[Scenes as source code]
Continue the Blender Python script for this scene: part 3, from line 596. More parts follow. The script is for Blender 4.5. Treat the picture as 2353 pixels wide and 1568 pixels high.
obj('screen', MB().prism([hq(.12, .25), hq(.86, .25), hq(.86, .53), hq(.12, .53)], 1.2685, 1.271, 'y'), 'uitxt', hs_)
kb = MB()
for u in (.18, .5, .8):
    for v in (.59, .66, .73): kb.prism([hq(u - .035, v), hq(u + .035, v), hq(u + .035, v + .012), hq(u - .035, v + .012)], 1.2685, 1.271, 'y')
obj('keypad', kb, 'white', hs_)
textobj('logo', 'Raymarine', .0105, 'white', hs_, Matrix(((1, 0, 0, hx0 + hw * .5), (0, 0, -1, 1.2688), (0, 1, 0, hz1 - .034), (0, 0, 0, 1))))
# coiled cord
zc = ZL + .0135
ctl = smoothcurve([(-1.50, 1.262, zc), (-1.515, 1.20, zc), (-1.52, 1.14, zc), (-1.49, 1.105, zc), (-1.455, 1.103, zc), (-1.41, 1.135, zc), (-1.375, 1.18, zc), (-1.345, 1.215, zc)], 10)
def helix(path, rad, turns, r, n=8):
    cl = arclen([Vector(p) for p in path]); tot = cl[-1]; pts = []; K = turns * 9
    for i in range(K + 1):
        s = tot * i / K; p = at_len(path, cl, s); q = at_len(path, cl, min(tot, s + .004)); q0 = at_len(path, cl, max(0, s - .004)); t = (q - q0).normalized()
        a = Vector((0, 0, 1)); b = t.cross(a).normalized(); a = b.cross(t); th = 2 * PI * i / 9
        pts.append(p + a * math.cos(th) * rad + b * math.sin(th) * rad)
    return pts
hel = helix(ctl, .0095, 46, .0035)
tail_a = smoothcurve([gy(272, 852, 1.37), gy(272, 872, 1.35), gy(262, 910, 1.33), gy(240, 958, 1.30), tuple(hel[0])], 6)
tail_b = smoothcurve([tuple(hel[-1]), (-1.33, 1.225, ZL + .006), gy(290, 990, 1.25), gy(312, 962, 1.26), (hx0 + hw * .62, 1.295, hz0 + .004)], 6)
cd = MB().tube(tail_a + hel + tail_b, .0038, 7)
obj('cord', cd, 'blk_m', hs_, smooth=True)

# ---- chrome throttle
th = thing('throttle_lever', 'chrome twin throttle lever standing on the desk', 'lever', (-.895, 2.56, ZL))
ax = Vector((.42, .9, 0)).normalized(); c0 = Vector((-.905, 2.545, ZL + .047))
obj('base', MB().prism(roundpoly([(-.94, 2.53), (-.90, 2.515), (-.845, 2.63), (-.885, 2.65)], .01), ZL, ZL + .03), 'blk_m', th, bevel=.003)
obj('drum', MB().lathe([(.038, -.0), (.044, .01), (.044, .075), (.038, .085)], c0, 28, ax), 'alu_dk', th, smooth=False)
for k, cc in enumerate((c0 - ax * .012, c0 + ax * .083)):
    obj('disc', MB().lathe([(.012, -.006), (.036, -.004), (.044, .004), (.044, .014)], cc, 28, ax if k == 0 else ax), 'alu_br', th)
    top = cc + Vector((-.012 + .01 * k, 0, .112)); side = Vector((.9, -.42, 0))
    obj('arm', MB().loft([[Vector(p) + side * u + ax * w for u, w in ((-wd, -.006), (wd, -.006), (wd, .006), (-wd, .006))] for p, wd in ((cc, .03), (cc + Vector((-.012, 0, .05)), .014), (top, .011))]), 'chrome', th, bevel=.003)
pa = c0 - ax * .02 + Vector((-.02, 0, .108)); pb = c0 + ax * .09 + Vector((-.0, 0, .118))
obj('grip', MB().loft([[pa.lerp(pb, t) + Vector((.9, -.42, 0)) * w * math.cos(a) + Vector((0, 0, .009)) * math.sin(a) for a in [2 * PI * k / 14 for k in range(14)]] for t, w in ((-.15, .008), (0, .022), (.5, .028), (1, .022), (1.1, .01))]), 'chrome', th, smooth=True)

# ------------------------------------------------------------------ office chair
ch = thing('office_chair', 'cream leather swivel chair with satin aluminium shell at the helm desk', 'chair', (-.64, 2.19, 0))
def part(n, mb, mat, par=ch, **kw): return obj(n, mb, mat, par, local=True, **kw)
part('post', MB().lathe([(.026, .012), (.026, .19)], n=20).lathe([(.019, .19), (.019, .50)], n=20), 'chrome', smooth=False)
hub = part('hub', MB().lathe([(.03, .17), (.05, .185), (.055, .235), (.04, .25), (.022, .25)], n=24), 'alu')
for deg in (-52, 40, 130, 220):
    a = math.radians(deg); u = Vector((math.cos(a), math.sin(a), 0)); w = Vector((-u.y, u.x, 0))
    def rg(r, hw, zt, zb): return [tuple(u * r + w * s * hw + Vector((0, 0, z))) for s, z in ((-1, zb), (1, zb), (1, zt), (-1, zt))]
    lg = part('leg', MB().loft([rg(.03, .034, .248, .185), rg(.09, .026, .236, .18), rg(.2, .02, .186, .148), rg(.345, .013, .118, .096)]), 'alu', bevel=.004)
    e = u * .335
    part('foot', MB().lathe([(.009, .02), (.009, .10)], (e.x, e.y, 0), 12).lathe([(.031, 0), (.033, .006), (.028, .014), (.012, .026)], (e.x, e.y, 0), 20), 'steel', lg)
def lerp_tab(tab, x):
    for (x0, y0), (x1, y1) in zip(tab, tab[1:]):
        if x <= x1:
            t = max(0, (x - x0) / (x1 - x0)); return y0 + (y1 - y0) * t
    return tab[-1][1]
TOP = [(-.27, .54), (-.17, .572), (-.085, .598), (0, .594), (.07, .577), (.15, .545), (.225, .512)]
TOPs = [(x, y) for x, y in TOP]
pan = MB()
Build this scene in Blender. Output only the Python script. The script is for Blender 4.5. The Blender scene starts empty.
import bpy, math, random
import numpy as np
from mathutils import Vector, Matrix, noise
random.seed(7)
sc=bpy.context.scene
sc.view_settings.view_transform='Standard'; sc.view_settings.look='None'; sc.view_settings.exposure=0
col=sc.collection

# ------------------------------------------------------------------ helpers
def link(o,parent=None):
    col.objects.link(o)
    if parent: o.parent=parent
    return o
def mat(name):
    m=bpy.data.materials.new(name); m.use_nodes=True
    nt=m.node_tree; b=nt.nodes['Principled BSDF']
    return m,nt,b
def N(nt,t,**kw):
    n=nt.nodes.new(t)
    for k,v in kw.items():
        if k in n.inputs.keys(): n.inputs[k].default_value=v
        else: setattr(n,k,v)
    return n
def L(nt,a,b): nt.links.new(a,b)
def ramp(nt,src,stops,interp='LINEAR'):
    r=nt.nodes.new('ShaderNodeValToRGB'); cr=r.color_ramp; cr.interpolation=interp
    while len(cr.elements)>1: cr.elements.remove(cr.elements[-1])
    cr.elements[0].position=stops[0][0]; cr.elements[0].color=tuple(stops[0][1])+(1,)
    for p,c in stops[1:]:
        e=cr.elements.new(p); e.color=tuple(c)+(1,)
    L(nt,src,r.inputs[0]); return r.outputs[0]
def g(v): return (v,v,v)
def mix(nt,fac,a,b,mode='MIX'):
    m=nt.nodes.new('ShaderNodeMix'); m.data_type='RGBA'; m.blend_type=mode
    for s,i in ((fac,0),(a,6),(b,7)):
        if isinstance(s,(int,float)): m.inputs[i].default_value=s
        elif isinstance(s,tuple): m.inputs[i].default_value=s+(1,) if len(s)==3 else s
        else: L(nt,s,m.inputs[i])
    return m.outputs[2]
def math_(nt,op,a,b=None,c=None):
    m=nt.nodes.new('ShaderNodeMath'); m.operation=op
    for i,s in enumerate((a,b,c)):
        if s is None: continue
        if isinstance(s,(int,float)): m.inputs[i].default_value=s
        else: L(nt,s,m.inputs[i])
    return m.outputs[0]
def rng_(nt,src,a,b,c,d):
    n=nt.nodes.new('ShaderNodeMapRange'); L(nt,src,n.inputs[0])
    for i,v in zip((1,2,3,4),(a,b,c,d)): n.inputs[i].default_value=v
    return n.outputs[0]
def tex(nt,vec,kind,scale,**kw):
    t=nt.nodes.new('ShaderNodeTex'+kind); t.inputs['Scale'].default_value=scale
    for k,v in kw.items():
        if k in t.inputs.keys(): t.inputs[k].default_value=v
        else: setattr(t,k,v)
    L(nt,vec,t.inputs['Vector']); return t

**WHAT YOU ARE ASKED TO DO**
Retype precisely, and only, the span of lines that opens at the line containing "Build this scene" and closes at the line containing "col=sc.collection", both inclusive.

**CORRECT ANSWER**
Build this scene in Blender. Output only the Python script. The script is for Blender 4.5. The Blender scene starts empty.
import bpy, math, random
import numpy as np
from mathutils import Vector, Matrix, noise
random.seed(7)
sc=bpy.context.scene
sc.view_settings.view_transform='Standard'; sc.view_settings.look='None'; sc.view_settings.exposure=0
col=sc.collection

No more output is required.